Es ist nicht ganz sechs Jahre her, da stand Tottenham Hotspur vor der ultimativen Krönung. Der chronisch titellose Klub stand im Finale der Champions League, hatte sich den Weg dorthin in rauschenden Duellen mit dem BVB, Manchester City und Ajax gebahnt. Es fehlten 90 Minuten, um eine großartige Europapokalsaison zu krönen und das Image des sympathischen Verlierers abzuschütteln.

Es kam anders, der Ausgang der Geschichte ist bekannt.

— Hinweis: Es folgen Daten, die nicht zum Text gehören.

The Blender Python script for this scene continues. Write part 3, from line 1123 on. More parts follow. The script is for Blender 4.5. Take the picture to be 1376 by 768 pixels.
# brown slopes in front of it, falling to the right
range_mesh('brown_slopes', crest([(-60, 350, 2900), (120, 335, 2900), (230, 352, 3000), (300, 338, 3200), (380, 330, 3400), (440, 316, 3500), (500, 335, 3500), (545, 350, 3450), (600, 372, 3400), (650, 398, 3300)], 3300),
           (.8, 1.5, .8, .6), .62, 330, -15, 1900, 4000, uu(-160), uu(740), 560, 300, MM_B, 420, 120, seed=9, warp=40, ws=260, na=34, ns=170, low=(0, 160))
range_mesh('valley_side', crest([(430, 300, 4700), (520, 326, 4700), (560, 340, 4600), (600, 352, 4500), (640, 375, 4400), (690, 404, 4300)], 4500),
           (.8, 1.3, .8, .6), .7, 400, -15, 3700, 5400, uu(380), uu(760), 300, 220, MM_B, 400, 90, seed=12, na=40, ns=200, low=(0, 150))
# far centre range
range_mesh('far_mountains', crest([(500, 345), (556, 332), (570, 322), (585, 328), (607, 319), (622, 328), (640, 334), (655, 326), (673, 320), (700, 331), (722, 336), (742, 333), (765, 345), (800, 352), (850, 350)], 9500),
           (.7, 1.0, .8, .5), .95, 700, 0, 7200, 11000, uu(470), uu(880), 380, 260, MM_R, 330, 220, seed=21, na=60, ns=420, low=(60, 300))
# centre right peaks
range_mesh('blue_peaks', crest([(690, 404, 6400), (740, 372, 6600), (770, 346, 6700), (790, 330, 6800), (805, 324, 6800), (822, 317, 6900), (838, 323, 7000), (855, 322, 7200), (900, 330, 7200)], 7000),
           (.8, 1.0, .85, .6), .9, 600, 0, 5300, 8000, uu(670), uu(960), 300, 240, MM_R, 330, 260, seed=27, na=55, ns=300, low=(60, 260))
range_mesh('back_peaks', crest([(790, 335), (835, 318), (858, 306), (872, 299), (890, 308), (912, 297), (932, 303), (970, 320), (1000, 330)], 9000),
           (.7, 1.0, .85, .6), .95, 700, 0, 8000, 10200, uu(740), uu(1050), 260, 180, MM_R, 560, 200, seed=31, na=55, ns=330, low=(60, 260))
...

Jürgen Klopps FC Liverpool war im Wanda Metropolitano von Madrid zu stark und gewann das Endspiel der Königsklasse relativ souverän mit 2:0. Wieder hängende Köpfe bei den Nordlondonern, die damals noch vom heutigen Bayern-Star Harry Kane angeführt wurden.

Von der Chance, um den Henkelpott zu kämpfen, ist Tottenham rund ein halbes Jahrzehnt später meilenweit entfernt. Die Spurs rangieren in der Premier League im unteren Mittelfeld und belegen einen indiskutablen 14. Tabellenplatz. Der Vorsprung auf die Abstiegsränge (10 Punkte) ist deutlich geringer als der Rückstand auf die Champions-League-Plätze (16 Zähler).

Und wenn es noch eines Beweises bedurft hätte, wie weit Tottenham mittlerweile von der (nationalen) Spitze entfernt ist, dann wurde dieser am vergangenen Donnerstag im Halbfinale des Carabao Cups erbracht. Nach einem 1:0 im Hinspiel ging die komplett überforderte Mannschaft von Trainer Ange Postecoglou in Liverpool mit 0:4 baden.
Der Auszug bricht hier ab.